Requirements: Quote the data exactly, first line to the line containing "LU = V((PU.x, PU.y, 0)).normalized()", with no pictures.
==== Data for this exercise ====
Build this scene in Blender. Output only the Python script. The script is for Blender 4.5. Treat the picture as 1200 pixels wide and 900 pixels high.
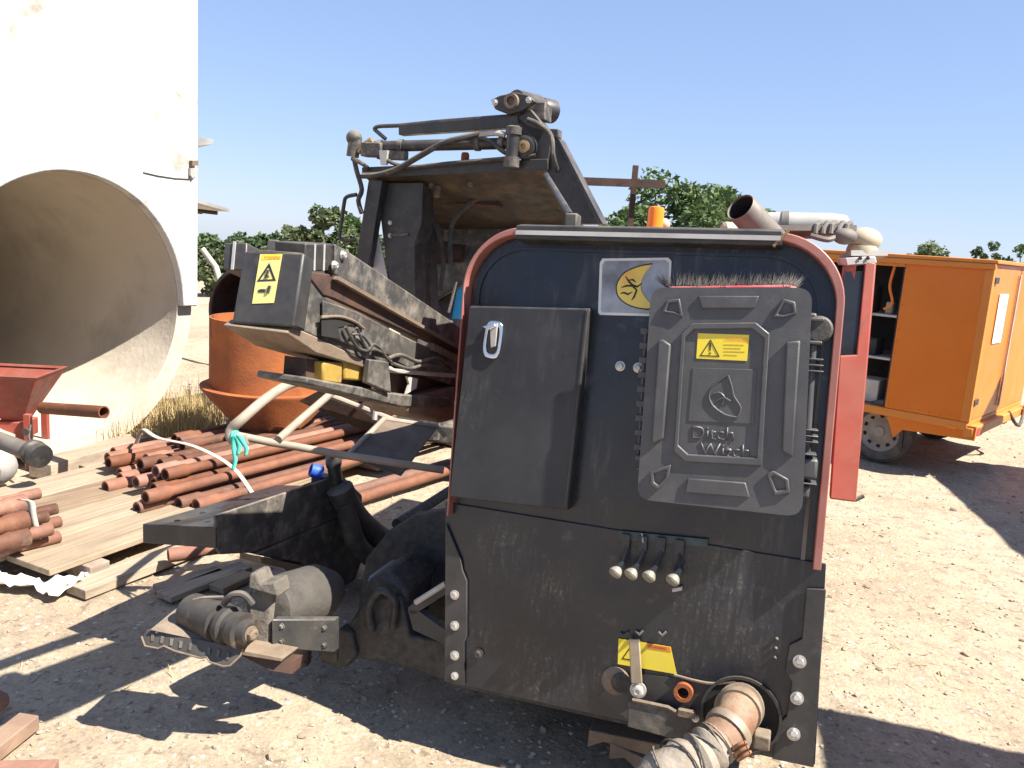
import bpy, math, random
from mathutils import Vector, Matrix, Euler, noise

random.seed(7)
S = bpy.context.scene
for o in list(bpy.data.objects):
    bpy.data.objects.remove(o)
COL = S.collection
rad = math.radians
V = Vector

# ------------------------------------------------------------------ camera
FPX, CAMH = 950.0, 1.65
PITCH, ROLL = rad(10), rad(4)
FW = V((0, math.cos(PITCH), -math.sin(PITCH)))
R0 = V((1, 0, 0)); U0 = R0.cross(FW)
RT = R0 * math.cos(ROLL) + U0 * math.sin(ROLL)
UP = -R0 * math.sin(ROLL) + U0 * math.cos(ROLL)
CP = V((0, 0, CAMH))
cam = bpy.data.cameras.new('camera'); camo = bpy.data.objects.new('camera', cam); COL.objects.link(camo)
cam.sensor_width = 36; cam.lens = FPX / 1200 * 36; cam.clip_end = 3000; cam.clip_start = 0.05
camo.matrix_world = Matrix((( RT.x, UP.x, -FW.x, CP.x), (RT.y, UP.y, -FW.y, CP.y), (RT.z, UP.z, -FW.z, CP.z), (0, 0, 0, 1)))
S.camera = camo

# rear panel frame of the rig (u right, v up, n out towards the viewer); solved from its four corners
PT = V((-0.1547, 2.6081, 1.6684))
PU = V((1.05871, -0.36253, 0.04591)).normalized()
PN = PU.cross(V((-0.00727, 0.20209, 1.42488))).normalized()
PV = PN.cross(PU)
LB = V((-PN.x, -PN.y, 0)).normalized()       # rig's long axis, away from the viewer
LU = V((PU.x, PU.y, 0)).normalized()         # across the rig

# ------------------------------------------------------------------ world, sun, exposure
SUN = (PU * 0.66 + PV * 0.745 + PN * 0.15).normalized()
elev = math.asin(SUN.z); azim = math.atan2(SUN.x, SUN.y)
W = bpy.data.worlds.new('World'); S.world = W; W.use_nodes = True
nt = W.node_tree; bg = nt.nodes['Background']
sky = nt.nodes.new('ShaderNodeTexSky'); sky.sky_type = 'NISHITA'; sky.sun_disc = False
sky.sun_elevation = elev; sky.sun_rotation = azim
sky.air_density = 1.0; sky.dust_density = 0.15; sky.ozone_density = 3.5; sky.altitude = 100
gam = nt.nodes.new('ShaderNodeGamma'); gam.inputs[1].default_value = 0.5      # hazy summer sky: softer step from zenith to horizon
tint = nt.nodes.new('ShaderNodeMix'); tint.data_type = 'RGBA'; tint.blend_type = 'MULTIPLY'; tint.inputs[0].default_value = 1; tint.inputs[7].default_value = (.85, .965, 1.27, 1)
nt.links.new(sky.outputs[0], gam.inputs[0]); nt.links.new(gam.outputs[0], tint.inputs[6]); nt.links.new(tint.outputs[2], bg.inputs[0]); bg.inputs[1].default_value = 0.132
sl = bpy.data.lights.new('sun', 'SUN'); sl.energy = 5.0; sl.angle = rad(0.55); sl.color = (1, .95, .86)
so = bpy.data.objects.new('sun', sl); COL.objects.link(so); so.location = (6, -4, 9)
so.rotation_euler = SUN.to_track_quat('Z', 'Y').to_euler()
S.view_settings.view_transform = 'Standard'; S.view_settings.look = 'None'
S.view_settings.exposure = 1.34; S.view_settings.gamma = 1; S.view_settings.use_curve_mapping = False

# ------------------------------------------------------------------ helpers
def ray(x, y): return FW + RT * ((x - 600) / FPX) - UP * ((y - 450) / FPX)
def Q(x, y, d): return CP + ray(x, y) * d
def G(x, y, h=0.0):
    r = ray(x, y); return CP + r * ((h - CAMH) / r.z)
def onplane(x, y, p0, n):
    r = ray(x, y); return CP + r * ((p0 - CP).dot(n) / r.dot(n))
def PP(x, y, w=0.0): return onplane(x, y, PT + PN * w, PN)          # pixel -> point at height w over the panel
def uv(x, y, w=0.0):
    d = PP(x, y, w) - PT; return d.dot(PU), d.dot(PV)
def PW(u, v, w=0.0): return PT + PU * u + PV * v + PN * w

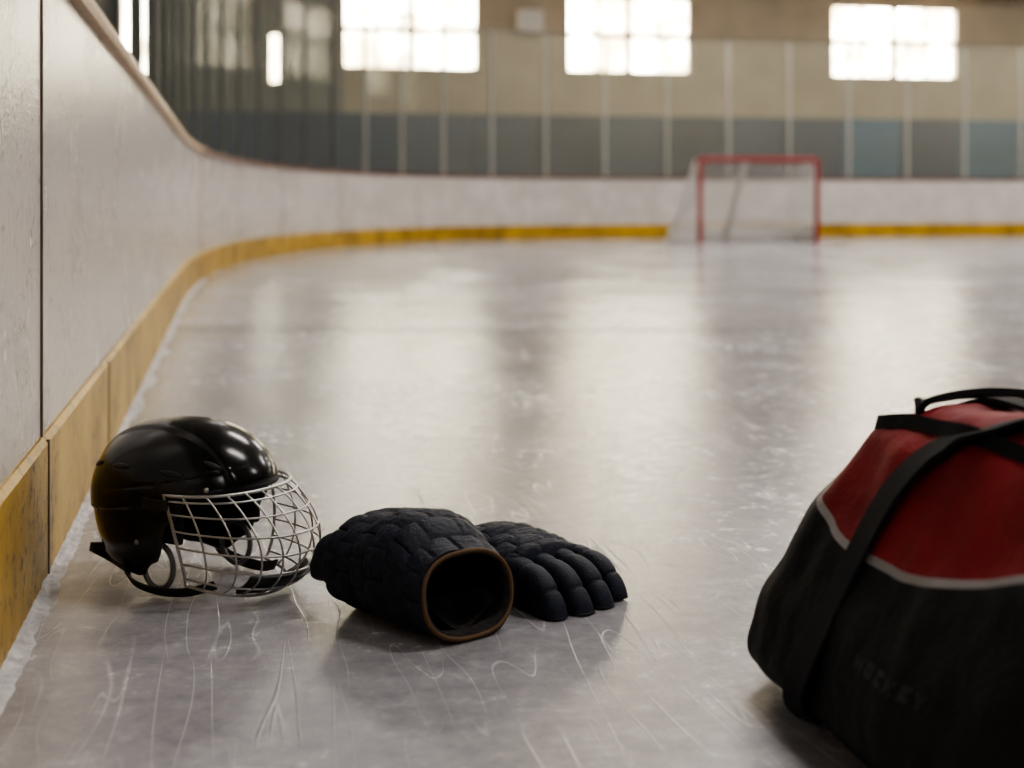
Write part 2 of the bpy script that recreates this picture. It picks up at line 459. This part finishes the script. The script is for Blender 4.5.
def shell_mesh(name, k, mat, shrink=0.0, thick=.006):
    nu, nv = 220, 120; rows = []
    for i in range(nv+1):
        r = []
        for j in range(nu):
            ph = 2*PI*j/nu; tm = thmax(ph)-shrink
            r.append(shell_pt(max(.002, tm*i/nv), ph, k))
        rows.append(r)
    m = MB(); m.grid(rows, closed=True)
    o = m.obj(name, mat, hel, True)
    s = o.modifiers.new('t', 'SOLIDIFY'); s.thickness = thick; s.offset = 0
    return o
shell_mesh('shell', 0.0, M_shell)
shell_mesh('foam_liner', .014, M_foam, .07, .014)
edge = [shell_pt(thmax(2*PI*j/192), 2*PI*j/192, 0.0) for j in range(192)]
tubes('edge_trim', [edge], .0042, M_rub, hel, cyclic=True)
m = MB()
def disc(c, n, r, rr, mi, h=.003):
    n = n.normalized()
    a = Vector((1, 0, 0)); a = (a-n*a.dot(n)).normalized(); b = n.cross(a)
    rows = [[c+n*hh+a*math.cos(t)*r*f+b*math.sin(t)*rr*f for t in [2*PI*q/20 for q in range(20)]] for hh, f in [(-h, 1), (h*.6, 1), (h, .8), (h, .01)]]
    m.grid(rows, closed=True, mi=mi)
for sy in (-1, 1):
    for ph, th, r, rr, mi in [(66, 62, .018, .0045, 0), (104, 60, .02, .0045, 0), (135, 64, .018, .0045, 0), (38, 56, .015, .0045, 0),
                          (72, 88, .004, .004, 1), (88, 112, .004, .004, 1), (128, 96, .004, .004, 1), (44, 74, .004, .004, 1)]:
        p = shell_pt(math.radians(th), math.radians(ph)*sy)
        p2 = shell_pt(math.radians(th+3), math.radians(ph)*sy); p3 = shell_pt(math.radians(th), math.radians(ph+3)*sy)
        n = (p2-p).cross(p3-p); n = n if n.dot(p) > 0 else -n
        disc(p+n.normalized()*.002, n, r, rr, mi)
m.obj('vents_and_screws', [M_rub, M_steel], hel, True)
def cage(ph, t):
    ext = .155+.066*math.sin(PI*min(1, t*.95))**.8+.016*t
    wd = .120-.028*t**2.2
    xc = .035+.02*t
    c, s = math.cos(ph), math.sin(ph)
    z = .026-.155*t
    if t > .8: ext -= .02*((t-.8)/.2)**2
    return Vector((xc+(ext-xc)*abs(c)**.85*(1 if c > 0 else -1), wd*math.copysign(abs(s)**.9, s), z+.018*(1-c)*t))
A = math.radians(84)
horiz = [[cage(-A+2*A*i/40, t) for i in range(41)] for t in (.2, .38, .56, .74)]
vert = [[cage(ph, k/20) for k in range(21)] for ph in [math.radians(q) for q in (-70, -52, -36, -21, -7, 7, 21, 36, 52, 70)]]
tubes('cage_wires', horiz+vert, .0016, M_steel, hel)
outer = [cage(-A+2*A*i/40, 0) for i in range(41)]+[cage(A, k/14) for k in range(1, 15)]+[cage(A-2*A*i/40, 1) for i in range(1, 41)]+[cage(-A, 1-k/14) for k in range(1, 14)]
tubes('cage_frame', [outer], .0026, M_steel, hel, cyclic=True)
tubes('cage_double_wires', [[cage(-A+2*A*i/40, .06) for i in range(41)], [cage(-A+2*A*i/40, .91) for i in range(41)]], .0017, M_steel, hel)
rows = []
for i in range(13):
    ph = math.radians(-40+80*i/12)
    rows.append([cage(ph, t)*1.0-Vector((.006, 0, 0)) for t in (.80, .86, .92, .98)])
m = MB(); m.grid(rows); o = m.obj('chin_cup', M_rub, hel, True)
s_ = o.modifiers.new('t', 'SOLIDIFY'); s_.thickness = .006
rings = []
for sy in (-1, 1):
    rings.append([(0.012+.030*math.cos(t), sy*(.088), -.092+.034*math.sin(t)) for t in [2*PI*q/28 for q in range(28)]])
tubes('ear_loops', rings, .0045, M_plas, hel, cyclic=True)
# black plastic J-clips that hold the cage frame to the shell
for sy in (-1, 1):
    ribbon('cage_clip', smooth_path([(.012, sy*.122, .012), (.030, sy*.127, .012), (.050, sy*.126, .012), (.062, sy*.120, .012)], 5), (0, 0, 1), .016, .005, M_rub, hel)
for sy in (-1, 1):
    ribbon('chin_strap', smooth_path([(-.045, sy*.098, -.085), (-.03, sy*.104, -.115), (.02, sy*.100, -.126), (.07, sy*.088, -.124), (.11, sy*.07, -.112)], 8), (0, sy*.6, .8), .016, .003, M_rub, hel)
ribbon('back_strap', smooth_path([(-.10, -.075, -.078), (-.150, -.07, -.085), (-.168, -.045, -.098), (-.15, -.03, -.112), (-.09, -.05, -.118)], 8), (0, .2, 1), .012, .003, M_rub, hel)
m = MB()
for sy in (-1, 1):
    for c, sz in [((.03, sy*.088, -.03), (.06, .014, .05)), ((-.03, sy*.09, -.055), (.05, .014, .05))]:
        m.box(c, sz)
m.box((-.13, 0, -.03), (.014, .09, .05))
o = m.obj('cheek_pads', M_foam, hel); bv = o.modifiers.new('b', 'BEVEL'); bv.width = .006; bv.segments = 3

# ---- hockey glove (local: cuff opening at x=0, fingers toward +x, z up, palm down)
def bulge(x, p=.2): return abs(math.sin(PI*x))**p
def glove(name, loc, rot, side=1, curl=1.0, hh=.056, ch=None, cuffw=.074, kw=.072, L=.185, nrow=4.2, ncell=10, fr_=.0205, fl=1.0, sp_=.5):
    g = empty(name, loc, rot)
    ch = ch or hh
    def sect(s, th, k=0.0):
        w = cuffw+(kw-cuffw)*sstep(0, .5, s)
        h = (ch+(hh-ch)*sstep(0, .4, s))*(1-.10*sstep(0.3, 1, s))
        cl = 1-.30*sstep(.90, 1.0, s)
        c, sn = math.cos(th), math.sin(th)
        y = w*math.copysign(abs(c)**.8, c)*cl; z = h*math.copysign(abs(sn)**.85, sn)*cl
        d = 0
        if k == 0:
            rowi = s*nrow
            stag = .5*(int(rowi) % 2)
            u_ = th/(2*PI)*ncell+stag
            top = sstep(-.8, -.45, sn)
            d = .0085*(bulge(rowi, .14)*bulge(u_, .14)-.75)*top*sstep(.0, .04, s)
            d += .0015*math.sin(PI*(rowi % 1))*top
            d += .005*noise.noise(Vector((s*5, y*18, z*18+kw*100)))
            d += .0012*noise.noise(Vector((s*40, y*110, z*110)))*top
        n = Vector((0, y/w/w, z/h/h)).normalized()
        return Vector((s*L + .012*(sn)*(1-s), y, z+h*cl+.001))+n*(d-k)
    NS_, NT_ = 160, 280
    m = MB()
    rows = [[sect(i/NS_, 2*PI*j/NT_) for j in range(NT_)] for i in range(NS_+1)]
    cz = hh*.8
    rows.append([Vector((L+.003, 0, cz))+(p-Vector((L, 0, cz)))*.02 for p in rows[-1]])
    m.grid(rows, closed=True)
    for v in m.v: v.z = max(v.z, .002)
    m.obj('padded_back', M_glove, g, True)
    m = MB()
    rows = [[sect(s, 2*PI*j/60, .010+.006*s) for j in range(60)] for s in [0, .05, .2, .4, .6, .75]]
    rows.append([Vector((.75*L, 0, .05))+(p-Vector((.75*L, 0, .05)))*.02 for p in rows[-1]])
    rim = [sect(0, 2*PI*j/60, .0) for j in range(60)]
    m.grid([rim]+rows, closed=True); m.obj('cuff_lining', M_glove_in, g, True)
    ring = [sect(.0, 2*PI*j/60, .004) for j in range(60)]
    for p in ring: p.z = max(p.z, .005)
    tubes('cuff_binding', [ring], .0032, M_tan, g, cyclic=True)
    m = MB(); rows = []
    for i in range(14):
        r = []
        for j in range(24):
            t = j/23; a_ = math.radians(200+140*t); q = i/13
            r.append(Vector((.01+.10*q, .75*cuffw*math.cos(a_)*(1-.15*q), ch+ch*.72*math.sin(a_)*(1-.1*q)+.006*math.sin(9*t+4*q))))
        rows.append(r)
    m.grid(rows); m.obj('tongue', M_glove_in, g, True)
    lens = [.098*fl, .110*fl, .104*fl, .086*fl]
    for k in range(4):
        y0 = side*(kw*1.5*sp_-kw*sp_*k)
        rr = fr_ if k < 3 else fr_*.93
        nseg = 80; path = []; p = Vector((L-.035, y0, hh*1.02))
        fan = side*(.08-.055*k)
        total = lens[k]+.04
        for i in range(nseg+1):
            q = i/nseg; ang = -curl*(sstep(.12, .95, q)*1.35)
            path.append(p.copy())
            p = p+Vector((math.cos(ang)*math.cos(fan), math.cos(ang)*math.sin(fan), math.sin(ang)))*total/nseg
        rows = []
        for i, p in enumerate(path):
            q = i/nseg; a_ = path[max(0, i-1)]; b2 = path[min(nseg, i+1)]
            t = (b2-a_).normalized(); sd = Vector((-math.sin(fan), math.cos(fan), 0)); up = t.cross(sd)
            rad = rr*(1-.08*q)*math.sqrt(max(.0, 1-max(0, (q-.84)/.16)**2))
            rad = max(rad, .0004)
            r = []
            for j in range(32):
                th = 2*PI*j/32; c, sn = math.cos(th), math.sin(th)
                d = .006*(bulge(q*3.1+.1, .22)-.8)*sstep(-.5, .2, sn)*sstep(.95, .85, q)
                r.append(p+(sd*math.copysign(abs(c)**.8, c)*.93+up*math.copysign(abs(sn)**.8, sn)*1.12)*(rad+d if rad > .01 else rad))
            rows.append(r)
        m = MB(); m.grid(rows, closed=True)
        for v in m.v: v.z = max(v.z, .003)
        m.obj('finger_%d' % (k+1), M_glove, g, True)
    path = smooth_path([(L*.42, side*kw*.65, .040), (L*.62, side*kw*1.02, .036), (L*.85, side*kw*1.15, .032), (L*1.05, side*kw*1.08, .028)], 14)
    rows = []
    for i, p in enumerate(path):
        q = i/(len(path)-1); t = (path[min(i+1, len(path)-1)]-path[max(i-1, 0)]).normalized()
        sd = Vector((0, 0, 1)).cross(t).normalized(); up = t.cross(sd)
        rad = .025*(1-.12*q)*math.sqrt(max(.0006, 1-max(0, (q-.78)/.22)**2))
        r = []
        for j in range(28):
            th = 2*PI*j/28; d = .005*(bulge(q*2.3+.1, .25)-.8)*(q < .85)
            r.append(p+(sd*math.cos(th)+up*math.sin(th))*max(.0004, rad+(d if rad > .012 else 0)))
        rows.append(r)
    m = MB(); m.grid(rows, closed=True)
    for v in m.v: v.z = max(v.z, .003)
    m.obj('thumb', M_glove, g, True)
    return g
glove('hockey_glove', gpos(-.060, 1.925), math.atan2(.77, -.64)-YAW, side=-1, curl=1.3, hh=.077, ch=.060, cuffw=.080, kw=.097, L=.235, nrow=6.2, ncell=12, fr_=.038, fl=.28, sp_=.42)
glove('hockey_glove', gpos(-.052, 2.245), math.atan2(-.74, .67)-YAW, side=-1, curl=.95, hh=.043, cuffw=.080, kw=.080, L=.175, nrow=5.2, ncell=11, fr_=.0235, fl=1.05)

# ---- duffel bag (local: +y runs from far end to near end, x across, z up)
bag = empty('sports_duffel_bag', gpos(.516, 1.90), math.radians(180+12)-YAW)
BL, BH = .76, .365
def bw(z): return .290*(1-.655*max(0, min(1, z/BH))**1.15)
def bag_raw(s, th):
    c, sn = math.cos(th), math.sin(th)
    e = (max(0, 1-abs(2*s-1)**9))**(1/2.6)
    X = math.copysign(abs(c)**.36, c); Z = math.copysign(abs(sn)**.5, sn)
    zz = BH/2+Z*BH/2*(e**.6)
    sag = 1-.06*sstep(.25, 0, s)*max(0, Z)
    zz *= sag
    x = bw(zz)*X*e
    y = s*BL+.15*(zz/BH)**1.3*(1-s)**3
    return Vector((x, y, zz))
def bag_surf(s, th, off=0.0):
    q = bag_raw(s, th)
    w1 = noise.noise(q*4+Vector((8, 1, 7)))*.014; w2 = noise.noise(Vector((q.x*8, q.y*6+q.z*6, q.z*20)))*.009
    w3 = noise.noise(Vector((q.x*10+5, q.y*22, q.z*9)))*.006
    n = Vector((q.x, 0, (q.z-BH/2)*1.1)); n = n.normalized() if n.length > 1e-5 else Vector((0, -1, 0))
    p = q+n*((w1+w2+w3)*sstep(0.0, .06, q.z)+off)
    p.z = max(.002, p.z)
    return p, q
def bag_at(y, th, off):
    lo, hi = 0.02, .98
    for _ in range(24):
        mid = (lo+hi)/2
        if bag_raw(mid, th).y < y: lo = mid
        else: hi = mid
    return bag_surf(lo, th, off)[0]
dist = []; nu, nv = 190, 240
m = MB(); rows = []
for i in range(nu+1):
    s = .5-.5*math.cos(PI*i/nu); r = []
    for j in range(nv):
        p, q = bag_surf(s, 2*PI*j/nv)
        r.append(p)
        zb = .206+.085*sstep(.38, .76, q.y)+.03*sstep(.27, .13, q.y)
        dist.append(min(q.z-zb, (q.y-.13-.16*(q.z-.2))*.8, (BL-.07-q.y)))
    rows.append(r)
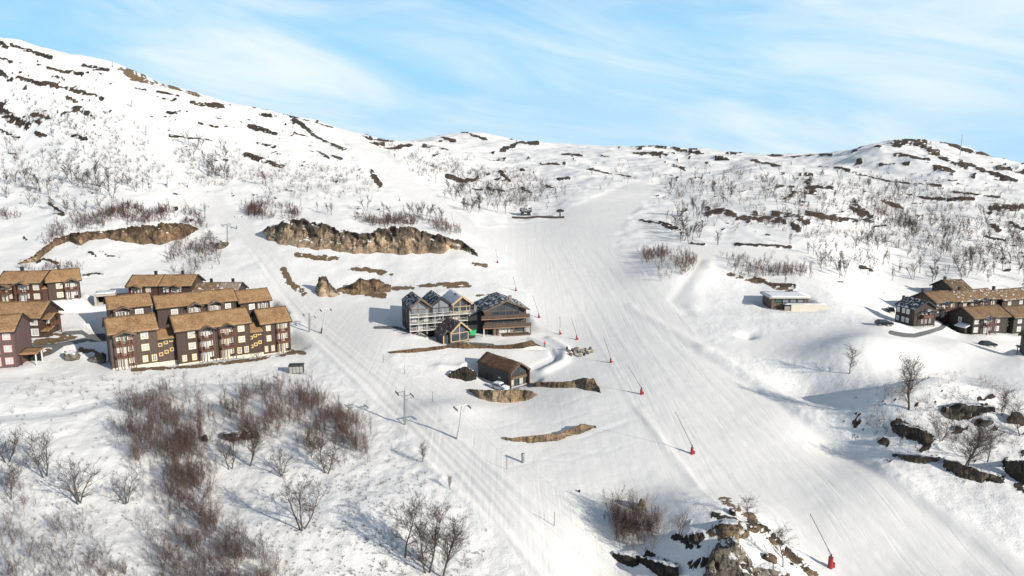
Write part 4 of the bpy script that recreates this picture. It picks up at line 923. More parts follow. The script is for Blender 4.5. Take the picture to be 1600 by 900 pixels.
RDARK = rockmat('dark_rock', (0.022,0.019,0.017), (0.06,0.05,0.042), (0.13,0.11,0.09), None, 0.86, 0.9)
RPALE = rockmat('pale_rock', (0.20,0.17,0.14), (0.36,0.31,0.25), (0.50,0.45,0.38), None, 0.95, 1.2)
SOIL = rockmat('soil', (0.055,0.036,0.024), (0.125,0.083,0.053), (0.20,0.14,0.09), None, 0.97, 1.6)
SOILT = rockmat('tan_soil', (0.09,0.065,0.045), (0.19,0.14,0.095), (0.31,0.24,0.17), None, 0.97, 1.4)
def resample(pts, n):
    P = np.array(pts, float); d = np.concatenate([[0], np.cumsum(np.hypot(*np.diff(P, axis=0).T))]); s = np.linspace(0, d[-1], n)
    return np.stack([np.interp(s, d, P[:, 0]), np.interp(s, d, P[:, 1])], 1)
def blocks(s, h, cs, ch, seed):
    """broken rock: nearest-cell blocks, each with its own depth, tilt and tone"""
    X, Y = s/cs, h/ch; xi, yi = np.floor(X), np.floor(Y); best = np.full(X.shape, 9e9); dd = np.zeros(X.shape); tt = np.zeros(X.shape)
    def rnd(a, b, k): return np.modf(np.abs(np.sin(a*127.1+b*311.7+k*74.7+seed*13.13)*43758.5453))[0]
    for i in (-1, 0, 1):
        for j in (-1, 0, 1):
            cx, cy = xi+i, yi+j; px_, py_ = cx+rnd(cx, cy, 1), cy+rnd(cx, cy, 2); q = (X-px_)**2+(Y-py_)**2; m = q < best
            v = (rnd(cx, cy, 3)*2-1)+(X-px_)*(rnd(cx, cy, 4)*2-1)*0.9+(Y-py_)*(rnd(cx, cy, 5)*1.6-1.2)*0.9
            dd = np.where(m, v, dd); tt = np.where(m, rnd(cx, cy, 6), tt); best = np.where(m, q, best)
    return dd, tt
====
Answer for this exercise:
Build this scene in Blender. Output only the Python script. The script is for Blender 4.5. Treat the picture as 1200 pixels wide and 900 pixels high.
import bpy, math, random
from mathutils import Vector, Matrix, Euler, noise

random.seed(7)
S = bpy.context.scene
for o in list(bpy.data.objects):
    bpy.data.objects.remove(o)
COL = S.collection
rad = math.radians
V = Vector

# ------------------------------------------------------------------ camera
FPX, CAMH = 950.0, 1.65
PITCH, ROLL = rad(10), rad(4)
FW = V((0, math.cos(PITCH), -math.sin(PITCH)))
R0 = V((1, 0, 0)); U0 = R0.cross(FW)
RT = R0 * math.cos(ROLL) + U0 * math.sin(ROLL)
UP = -R0 * math.sin(ROLL) + U0 * math.cos(ROLL)
CP = V((0, 0, CAMH))
cam = bpy.data.cameras.new('camera'); camo = bpy.data.objects.new('camera', cam); COL.objects.link(camo)
cam.sensor_width = 36; cam.lens = FPX / 1200 * 36; cam.clip_end = 3000; cam.clip_start = 0.05
camo.matrix_world = Matrix((( RT.x, UP.x, -FW.x, CP.x), (RT.y, UP.y, -FW.y, CP.y), (RT.z, UP.z, -FW.z, CP.z), (0, 0, 0, 1)))
S.camera = camo

# rear panel frame of the rig (u right, v up, n out towards the viewer); solved from its four corners
PT = V((-0.1547, 2.6081, 1.6684))
PU = V((1.05871, -0.36253, 0.04591)).normalized()
PN = PU.cross(V((-0.00727, 0.20209, 1.42488))).normalized()
PV = PN.cross(PU)
LB = V((-PN.x, -PN.y, 0)).normalized()       # rig's long axis, away from the viewer
LU = V((PU.x, PU.y, 0)).normalized()         # across the rig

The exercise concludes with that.